1950s Switching Power Supply Does It Mechanically

When you hear about a switching power supply, you think of a system that uses an inductor and a switch to redistribute energy from the input to the output. But the original switching power supply was the vibrator supply, which was common in automotive applications back in the middle part of the last century. [Mr. Carlson] has a 1950s-era example of one of these, and he invites us to watch him repair it in the video below.

Most of the vibrator supplies we’ve seen have been built into car radios, but this one is in a box by itself. The theory is simple. A DC voltage enters the vibrator, which is essentially a relay that has a normally-closed contact in series with its coil. When current flows, the relay operates, breaking the contact. With no magnetic field, the springy contact returns to its original position, allowing the whole cycle to repeat.

Opening the device requires a pipe cutter.

You might wonder why you want to make and break a DC circuit in that way. Simple. With a little filtering, you get some sort of AC output, and AC is manageable with transformers, another magnetic device. In a radio, the resulting AC might return to DC to provide plate voltage for tubes. This unit has an AC outlet, although we imagine the voltage coming out would be hard to predict.

In this case, the voltage coming out was easy to guess: nothing. Guessing that the vibrator itself was shot, he tested the coil inside and found it was probably working. However, the unit would not oscillate. Given that it is a 70-year-old mechanical device, this isn’t totally surprising. The next step was to use a pipe cutter to open the can. Cleaning the contacts resulted in the buzzing noise that gave the device its name.

We’ve written before about vibrators and their high-powered twin, the dynamotor (or MG set, if you learned it that way). Many drug store tube testers could also test vibrators.

25 thoughts on “1950s Switching Power Supply Does It Mechanically

    1. In battery powered portable radios? Why? B batteries were very common, and would be much more efficient than using a vibrator to boost a low voltage battery voltage up to plate voltages.

      Radios powered from vehicle power supplies are a different story — these are the ones that would have a use for a vibrator supply.

        1. But a battery to supply high voltage will weigh a LOT less than a vibrator and the additional A battery size needed to provide that additional energy. That was the whole point of a B battery.

  1. Mechanical DC to AC conversion was common prior to the 1950’s. The Ford Model T spark coil is a good example. It used a mechanical vibrator in series with a capacitor to produce AC that was stepped up by a transformer to produce a high voltage spark. Interestingly, it had a spark coil assembly for each of its spark plugs.

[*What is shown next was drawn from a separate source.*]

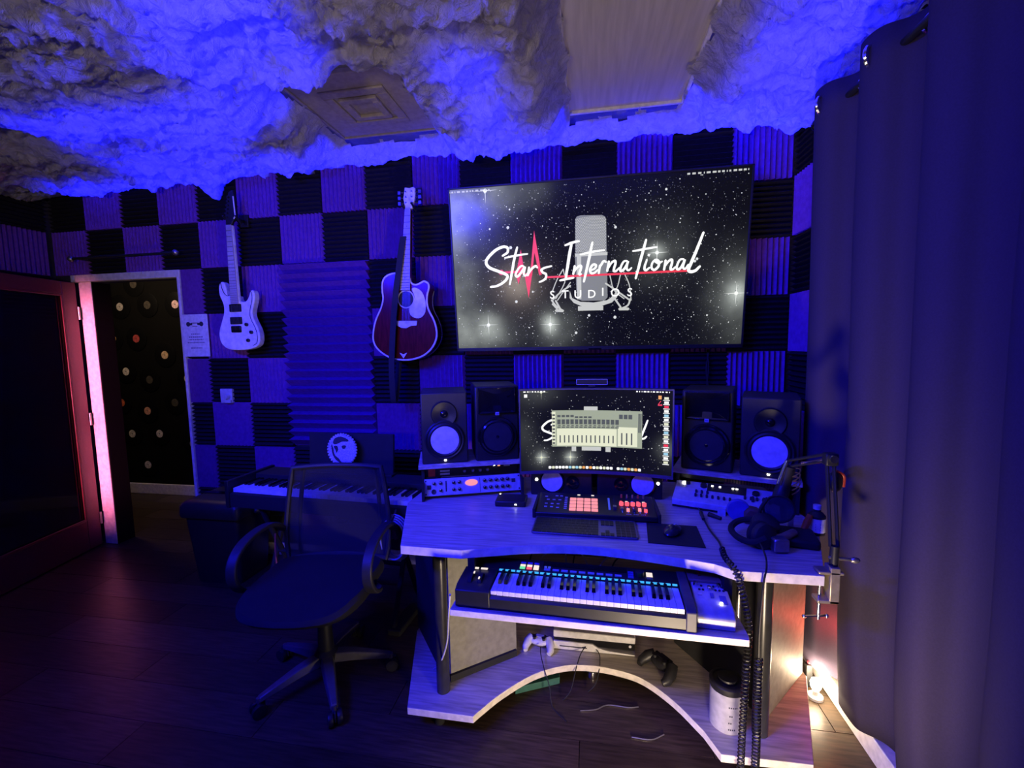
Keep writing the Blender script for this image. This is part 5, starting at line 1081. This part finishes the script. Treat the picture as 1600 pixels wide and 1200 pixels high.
MB().tube(cmr([(4.07, -1.09, .79), (4.06, -1.18, .775), (4.04, -1.245, .765), (4.025, -1.268, .73), (4.014, -1.28, .60), (4.012, -1.285, .50)], 5), .003, 6).build('straight_lead', 'black', c2, W=True)
MB().tube(coil_path([(4.012, -1.285, .50), (4.012, -1.285, .36), (4.014, -1.285, .2), (4.012, -1.28, .02)], .0105, .0115, 9), .0026, 5).build('hanging_coil', 'black', c2, W=True)

# ------------------------------------------------------------------ microphone and boom arm
ba = thing('boom_arm', 'black spring boom arm clamped to the right front corner of the desk', 'boom arm', (4.245, -1.19, .75))
MB().box(4.19, 4.26, -1.235, -1.195, .752, .762).box(4.222, 4.25, -1.235, -1.195, .66, .775).box(4.19, 4.25, -1.235, -1.195, .66, .672).build('clamp', mat('brass_grey', (.42, .36, .26), .4, .6), ba, W=True, bevel=.003)
MB().cyl((4.203, -1.215, .60), (4.203, -1.215, .712), .005).cyl((4.203, -1.215, .712), (4.203, -1.215, .717), .014).build('clamp_screw', 'chrome', ba, W=True)
MB().cyl((4.165, -1.215, .605), (4.225, -1.215, .612), .003).sph((4.163, -1.215, .605), .006, 6).sph((4.227, -1.215, .612), .006, 6).build('clamp_handle', 'chrome', ba, W=True)
MB().cyl((4.238, -1.215, .775), (4.24, -1.213, .835), .012).build('post', 'black', ba, W=True)
MB().cyl((4.225, -1.215, .80), (4.29, -1.215, .795), .005).sph((4.296, -1.215, .795), .009, 8, (1.6, 1, 1)).build('tightening_knob', 'steel', ba, W=True)
for d in (-.010, .010): MB().tube([(4.24 + d, -1.21, .83), (4.262 + d, -1.12, 1.075)], .0055, 8).build('lower_arm', 'black', ba, W=True)
B(4.243, 4.281, -1.135, -1.105, 1.06, 1.10).build('elbow', 'black', ba, W=True, bevel=.005)
MB().cyl((4.262, -1.145, 1.085), (4.262, -1.098, 1.085), .012).build('elbow_bolt', 'chrome', ba, W=True)
for d in (-.010, .012): MB().tube([(4.262, -1.115, 1.085 + d), (4.205, -.965, 1.02 + d)], .005, 8).build('upper_arm', 'black', ba, W=True)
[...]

    1. Back in the early ’80s, I had a 1950 pickup still sporting the original 6 volt electrical system. The only 6v radio I could lay my hands on for it used vacuum tubes. When you turned it on, you could hear the vibrator in the power supply buzzing, especially while waiting for the tubes to warm up (before any music/sound could play).

    2. I had one of those as a kid (it was old when I got it : ) Also was found on old electric (battery) fencers and on one of those carbide cannons used to scare crows out of the corn (ignition spark). Also good for simple metal engravers etc. Around here they were called induction coils and were not inverters as they produced pulsating DC not AC.

  2. I’ve had students build some of these by mistake: when trying to latch a relay in an electromagnetic circuit, wiring the latching feed through a normally-closed contact instead of a normally-open one. It makes a fair old unexpected racket!

    1. Sad to say I remember these. That was how you got a tube radio to work in a car before semiconductors. The tubes were wire ended soldered in because otherwise the vibration would shake the out of their sockets.

  3. I have one vibrator supply where the vibrator wouldn’t work even when trying the trick of AC on the coil. I gutted the can and put in a couple of IRF510s driven by a couple of 2N3904s configured as a multivibrator. RF noise wasn’t an issue even with the supply next to a BC-348 receiver. Maybe it’s the low 915 kHz intermediate frequency, but that receiver seems particularly susceptible to noisy switchers.

  4. I knew a guy who worked on radio transmitters that had this kind of power supply. The buzz would change pitch with the load.

    He said the easiest way to tune the antenna for maximum transmit power was to listen to the buzz. The best antenna match would cause the transmitter to pull maximum power. Adjust the antenna tuner and listen for a characteristic buzz from the power supply.

      1. If you mean ‘not a switching power supply’ here is my take. A switcher takes rectified ac and pluse width modulates it into voltage regulated DC. This thing just changes DC to ac.

        1. I’d hazard that there are more dc-dc switching power supplies deployed than ac-dc ones, actually. Most buck or boost converter topologies are technically switching power supplies.

  5. They even had synchronous vibrators, more pins same can. The second set of contacts switched the transformed B+to DC sans rectifier. Neat! Only playing the radio for a song before worrying about the battery with the engine off, not.

  6. Yup. ’57 Chevy radio. First you heard the vibrator, then the tubes warmed up and it came on.
    Sometimes it took a good fist slam to get the vibrator going. Good times!